The advantages of such a cell are obvious. Consider that present fossil fuels are made over eons from the remains of life. Most of the organic matter is lost in the cooking process. Most of the hydrocarbon fuel produced by nature is too dilute or in deposits too small for economical mining. A small fraction reaches the fuel tank where it is burned inefficiently. Similarly, production of ethyl alcohol fuel entails losing half of the energy of sugars in the fermentation process and then expending energy equivalent to half of the remainder in the concentration process. Finally, the expensive fuel is burned, making ethyl alcohol more costly then gasoline.
However, saving three quarters of the energy content and electrochemically tapping the energy at three times the efficiency changes the economics. Agriculture can go from being an energy drain to being an energy source. Energy supplies become renewable and self sustaining. Emissions would be only carbon dioxide and water, and even the carbon dioxide would have been fixed from the atmosphere. Truly self-sustaining industry and agriculture become a possibility.
Still, there are many more possibilities from materials. Superconduction means lighter and more efficient motors and generators. It greatly simplifies magnetic levitation for high speed trains on Earth...and for mass drivers in space. Superconduction also means more powerful magnetic fields for particle accelerators, containment of plasma, and materials processing.
One such process might be industrial production and storage of antimatter for space propulsion (Forward). Another material process might be to produce a free radical, such as monatomic hydrogen. Single atoms of hydrogen merging back into the normal two-atom molecules cannot produce any more energy than what was required to produce the radical, but it is concentrated energy.

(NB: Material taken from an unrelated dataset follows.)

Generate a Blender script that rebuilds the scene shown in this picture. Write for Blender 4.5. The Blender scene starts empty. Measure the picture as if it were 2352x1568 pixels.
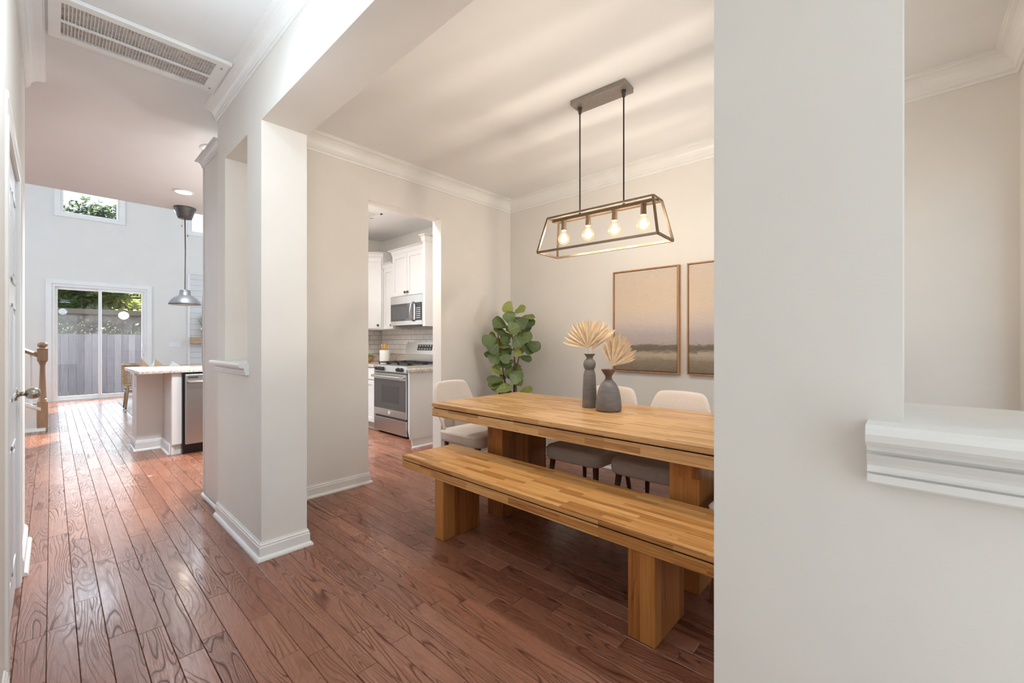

One research estimate was that a mixture of one quarter monatomic hydrogen in a solid hydrogen matrix might yield an ideal specific impulse of 830 compared to the ideal 528 of hydrogen-oxygen combustion in the Space Shuttle (Garrison et al.). (A rough estimate is that every unit of increase in Shuttle specific impulse would yield a 1% increase in orbital payload.)
Fabricating steam engines led to the byproduct of better metals that could hold hold the pressure and withstand corrosion. Those metals allowed many other technologies to flourish. Similarly, transforming minor bits of physics into working technology will likely catalyze entirely new industries.